NPR reports (Apr. 4), “The manager had previously gotten positive job performance ratings — but he was dismissed shortly after reporting two bankers under his supervision for what he suspected to be bank, mail and wire fraud.

“ ‘He has been unable to find work in banking since his termination in 2010,’ OSHA said in its statement about the order.”

“While Wells Fargo can appeal both parts of OSHA’s order, a spokesman for the federal agency notes that the manager’s reinstatement ‘is not stayed by an objection to the order.’ ”

“The $5.4 million,” The New York Times writes (Apr. 3), “intended to cover back pay, compensatory damages and legal fees, is the largest individual award ever ordered through OSHA’s whistle-blower protection program, according to Barbara Goto, the agency’s regional administrator in San Francisco.

“Wells Fargo, which is based in San Francisco, has been in turmoil since admitting that its employees, under pressure to meet aggressive sales goals, opened as many as two million fraudulent accounts. The bank fired at least 5,300 employees who were involved and paid $185 million to settle lawsuits brought by two federal regulators and the Los Angeles city attorney.

“The bank has drawn heavy criticism for not heeding what appear to have been years of internal warnings about the problem. Numerous former Wells Fargo employees have said that they were penalized or fired after trying to raise the alarm internally through reports to their bosses, the company’s ethics hotline, and, in some cases, directly to the bank’s former chief executive, John G. Stumpf.

“Mr. Stumpf retired under pressure in October. His successor, Timothy J. Sloan, acknowledged in January that the bank may have retaliated against some of its former employees.”

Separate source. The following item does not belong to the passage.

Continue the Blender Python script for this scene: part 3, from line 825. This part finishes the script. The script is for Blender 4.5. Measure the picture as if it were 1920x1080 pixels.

“The manager’s case fell under OSHA’s jurisdiction,” NPR said, “because it involves whistleblower provisions in the Sarbanes-Oxley law that protects employees who report violations of consumer, financial and other laws. After reporting problems to both his superiors and a banking ethics hotline, the manager was given 90 days to find a new job in the company. He was fired after not being able to do that.”

In a statement, Wells Fargo’s Vince Scanlon said, “This decision is a preliminary order and to date there has been no hearing on the merits of this case. We disagree with the findings and will be requesting a full hearing of the matter.”

It’s not easy being a whistle-blower. The stress and strain on friends and family are enormous. But… sometimes the good guys win.